Rowery elektryczne cieszą się coraz większą popularnością. Ludzie coraz częściej korzystają z dodatkowego wspomagania, które pomaga przemierzyć im większe dystanse. Wiele osób uważa, że rower elektryczny to pójście na łatwiznę, ale to oczywista nieprawda. Po prostu celem jest wypoczynek w trakcie jazdy, a nie podczas siedzenia przy licznych postojach. Można osiągnąć więcej kilometrów w tym samym czasie. Co brać pod uwagę przy wyborze danego roweru i czy warto się na niego decydować?
Czym rower elektryczny różni się od standardowego?
Najważniejszą różnicą jest oczywiście obecność silnika elektrycznego. Jest najczęściej zamontowany w przedniej lub tylnej piaście, choć może on też występować w okolicach korby. Ta druga wersja jest znacznie bardziej komfortowa, głównie dzięki równomiernemu rozłożeniu ciężaru silnika. Lepiej odpuścić sobie rowery z silnikami przy kołach, gdyż ciągłe przeważanie się wagi powoduje niekomfortową jazdę.
Rowery elektryczne muszą posiadać też baterię, która najczęściej znajduje się na ramie bądź bagażniku. Ich umiejscowienie ma mniejsze znacznie, bo są stosunkowo lekkie. Zwłaszcza jeśli kupimy wersje litowo-jonowe, które są dodatkowe bardziej wydajne od reszty. Silnikiem zarządzamy poprzez specjalną jednostkę sterującą umieszczoną na kierownicy. Ich użycie przypomina stosowanie przerzutek, gdzie tylko od nas zależy, jakie ułatwienie jazdy uzyskamy.

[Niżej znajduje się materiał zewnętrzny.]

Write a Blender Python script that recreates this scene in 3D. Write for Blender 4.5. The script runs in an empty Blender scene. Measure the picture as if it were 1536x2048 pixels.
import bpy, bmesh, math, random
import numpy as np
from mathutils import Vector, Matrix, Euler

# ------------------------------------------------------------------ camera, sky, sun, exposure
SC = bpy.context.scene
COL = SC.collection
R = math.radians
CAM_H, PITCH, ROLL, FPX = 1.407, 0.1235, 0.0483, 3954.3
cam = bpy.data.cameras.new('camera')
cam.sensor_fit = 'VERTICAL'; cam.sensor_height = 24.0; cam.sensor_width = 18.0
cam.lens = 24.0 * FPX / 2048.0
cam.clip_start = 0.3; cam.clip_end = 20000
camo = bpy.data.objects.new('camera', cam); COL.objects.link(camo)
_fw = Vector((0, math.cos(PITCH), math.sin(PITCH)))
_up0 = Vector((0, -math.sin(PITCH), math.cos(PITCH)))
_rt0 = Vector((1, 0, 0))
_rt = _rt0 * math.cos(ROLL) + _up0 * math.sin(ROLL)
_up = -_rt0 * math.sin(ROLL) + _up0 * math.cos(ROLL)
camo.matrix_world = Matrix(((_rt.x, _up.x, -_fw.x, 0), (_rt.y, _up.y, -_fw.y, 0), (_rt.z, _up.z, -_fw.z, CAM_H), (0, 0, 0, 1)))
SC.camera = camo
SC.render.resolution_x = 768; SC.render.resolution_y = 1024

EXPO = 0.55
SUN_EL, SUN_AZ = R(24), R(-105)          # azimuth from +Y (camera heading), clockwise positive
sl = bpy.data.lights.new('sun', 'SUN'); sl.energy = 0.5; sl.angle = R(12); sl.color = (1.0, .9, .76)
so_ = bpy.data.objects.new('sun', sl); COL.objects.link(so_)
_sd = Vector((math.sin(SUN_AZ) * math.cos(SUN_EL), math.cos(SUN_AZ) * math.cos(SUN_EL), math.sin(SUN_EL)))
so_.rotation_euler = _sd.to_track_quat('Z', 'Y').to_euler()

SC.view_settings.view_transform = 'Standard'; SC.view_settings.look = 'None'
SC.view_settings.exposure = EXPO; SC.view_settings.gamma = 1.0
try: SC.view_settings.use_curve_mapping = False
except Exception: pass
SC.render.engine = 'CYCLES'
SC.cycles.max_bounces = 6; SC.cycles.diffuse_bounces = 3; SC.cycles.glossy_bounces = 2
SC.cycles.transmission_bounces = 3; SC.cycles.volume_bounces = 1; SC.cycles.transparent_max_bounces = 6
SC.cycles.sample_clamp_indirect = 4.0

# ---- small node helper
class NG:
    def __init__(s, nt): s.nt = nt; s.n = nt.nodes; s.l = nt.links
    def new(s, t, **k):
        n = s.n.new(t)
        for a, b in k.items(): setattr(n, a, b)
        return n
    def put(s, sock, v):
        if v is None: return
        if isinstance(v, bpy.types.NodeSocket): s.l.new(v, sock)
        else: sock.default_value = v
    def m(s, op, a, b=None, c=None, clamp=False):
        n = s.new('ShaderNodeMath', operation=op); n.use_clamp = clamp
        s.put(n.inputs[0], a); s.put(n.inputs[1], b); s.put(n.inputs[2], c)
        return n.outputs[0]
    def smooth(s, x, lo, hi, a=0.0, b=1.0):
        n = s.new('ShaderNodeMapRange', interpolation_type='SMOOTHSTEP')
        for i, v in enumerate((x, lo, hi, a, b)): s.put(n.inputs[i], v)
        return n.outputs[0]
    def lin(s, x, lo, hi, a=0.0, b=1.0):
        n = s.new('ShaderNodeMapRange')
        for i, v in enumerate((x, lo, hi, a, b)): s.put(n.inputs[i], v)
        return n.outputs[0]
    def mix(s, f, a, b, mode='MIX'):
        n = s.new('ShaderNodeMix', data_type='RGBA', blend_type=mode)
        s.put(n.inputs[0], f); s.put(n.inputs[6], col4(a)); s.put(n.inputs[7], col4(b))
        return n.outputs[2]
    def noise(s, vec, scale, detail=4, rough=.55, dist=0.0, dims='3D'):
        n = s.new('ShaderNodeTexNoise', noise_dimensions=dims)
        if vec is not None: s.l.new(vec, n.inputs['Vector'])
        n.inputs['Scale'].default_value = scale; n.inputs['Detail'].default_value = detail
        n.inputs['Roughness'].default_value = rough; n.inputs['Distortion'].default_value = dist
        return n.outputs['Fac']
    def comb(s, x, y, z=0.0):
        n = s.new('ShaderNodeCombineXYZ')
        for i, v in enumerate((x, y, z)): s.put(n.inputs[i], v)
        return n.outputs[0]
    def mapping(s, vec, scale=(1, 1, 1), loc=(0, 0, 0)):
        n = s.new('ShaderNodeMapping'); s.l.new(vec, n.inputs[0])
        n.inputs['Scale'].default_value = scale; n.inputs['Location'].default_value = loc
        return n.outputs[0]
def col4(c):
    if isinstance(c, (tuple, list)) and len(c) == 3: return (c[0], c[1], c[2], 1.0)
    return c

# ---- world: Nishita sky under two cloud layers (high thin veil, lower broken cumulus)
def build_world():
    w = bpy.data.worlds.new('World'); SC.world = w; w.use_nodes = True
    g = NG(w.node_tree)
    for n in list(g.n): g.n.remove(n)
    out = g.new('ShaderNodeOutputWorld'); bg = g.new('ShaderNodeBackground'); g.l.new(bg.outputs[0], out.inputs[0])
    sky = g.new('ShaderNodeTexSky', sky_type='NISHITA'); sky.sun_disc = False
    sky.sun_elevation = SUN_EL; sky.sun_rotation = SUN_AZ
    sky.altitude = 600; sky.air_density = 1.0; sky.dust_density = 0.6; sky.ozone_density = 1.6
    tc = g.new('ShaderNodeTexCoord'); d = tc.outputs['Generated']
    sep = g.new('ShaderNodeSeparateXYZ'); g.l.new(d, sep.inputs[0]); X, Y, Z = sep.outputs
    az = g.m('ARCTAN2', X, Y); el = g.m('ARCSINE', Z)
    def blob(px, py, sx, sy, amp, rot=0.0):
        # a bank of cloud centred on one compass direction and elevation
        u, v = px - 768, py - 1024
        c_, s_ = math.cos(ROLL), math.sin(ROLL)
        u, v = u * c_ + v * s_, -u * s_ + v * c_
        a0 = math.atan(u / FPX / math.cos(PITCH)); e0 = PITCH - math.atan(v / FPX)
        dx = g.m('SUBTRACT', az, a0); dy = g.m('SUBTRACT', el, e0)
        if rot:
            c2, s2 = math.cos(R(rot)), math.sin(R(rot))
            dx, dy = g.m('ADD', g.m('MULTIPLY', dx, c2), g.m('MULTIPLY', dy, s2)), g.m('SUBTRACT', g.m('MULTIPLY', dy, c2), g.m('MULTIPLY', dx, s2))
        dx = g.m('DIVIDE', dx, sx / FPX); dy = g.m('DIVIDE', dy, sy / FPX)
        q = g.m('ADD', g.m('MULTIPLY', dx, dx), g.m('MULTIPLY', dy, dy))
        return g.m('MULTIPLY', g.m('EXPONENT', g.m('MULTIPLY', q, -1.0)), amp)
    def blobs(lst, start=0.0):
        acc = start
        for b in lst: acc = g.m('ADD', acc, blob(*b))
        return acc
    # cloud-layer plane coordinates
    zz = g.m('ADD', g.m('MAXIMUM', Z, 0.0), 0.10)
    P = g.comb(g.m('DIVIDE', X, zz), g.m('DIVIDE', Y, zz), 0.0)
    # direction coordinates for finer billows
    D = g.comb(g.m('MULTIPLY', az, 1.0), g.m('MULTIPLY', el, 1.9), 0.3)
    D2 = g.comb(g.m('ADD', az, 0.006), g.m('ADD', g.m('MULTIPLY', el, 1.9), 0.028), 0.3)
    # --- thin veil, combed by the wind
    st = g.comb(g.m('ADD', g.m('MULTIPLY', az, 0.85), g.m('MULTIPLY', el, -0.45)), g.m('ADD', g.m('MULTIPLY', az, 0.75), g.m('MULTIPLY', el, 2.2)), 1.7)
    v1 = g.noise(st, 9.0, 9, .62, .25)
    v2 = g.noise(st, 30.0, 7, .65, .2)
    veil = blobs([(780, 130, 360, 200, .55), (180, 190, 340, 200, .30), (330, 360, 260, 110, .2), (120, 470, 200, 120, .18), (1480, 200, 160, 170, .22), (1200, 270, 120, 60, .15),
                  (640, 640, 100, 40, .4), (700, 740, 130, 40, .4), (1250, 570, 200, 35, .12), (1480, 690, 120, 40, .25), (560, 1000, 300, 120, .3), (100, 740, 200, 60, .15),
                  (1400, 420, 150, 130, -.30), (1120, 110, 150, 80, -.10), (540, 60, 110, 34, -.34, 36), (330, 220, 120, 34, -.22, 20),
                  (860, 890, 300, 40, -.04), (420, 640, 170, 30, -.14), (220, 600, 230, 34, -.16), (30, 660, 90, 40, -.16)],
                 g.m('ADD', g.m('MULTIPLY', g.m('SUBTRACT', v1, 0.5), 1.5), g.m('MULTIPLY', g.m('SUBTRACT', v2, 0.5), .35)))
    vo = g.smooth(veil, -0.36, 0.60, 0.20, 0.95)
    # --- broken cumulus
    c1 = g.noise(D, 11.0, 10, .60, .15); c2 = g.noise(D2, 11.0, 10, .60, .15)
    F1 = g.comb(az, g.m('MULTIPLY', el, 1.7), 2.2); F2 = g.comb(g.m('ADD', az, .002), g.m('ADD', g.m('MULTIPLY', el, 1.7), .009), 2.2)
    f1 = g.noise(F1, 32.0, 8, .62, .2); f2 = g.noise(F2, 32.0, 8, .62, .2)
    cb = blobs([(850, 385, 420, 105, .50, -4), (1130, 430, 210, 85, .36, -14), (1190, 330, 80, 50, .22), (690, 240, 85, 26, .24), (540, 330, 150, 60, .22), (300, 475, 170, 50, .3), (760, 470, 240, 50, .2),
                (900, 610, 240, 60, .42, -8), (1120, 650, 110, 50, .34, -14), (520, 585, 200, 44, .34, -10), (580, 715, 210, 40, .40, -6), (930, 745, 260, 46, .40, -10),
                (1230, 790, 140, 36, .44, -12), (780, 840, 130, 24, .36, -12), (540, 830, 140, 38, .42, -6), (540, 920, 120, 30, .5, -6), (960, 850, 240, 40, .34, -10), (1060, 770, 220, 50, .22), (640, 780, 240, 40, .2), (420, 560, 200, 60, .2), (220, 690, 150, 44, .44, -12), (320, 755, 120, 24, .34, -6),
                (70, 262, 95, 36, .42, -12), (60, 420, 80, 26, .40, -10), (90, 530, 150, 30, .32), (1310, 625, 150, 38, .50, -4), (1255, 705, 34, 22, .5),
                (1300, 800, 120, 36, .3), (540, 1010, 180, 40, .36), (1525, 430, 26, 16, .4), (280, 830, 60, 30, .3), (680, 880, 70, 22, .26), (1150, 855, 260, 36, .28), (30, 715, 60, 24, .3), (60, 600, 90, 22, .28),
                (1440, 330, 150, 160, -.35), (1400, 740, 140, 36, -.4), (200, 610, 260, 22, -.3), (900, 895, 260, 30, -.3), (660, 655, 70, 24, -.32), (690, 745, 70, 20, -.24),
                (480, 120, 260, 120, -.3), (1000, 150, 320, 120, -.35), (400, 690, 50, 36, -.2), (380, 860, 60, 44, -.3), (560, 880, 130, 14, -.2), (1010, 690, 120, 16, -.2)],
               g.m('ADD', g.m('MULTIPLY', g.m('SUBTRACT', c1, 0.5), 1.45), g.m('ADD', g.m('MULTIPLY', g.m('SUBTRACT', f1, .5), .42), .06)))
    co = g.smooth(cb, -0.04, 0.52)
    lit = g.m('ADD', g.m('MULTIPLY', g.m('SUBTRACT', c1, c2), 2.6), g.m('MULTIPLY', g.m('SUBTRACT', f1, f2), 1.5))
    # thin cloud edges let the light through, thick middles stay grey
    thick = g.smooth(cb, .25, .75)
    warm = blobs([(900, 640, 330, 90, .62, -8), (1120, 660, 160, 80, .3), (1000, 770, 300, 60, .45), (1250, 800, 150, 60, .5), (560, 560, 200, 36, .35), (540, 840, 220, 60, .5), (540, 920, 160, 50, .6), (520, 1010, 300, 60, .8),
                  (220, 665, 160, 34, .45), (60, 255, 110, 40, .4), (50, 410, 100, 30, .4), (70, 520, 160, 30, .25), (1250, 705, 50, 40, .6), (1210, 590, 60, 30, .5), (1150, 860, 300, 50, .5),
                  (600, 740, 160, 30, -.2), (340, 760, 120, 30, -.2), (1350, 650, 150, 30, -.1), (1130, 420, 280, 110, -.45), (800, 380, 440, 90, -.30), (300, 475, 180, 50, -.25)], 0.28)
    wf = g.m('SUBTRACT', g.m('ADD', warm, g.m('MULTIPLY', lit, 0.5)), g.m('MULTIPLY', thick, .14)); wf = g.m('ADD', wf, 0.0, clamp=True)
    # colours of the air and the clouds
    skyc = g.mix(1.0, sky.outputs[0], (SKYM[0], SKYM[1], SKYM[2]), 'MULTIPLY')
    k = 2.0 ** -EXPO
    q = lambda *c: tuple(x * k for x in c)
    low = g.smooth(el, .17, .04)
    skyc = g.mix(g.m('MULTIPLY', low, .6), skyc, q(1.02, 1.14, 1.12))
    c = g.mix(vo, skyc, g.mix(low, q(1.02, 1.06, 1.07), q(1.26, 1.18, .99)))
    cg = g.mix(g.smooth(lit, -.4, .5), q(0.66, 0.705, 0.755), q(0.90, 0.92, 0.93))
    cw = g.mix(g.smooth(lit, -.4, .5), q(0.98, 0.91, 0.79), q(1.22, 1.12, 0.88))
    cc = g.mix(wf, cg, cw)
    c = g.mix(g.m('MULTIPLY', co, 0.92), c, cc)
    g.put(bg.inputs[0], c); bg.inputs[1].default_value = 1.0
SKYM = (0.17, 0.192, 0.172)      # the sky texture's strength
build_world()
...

Dlaczego warto kupić rower elektryczny?
Rower elektryczny to przede wszystkim wygoda i efektywny wypoczynek. Można odpoczywać pokonując kolejne kilometry i zwiedzać bez wysiłku piękne tereny. Bateria może ładować się w zaledwie 2 godziny, a pozwoli na pokonanie nawet 150 kilometrów. Rower taki świetnie sprawdzi się w przypadku osób starszych, które nie pokonają takiego dystansu jak młodsi członkowie rodziny. Mogą w ten sposób wybierać się na dalsze podróże i nie hamować reszty.
Jedynymi wadami rowerów elektrycznych mogą być ceny oraz spora waga. Trzeba jednak pamiętać, że ciężkość będzie równoważona przez pracę silnika. Z kolei cena to sprawa czysto subiektywna. Tańsze rowery elektryczne można kupić za zaledwie 3000 złotych, co jest równoważne lepszym rowerom górskim. Modele za 10 000 złotych (oraz więcej) są przeznaczone wyłącznie dla pasjonatów.
Jaki rower wybrać dla siebie?
Tak jak zostało wspomniane wyżej: najlepiej gdy silnik umiejscowiony jest przy korbie, a baterie są litowo-jonowe. Cała reszta to już kwestia gustu. Niektórzy kupią rower z większą baterią, która będzie długo wytrzymywała na trasie. Jeszcze inni skuszą się na lepszy silnik, który szybciej będzie zużywał energię, ale pozwoli na uzyskanie większych prędkości.
Ważna jest też sama wygoda, bo na rowerze elektrycznym można spędzić więcej czasu niż na tradycyjnym. Podstawą jak zawsze jest wygodne siodełko, parametry dobrane do wzrostu i chroniące błotniki. Im lepsza marka roweru, tym większa szansa na udany zakup. Nie jest to jednak żadną regułą, choć jednak takie modele jak Fantom Torpido czy Cube Cross to niemal gwarancja długich lat użytkowania.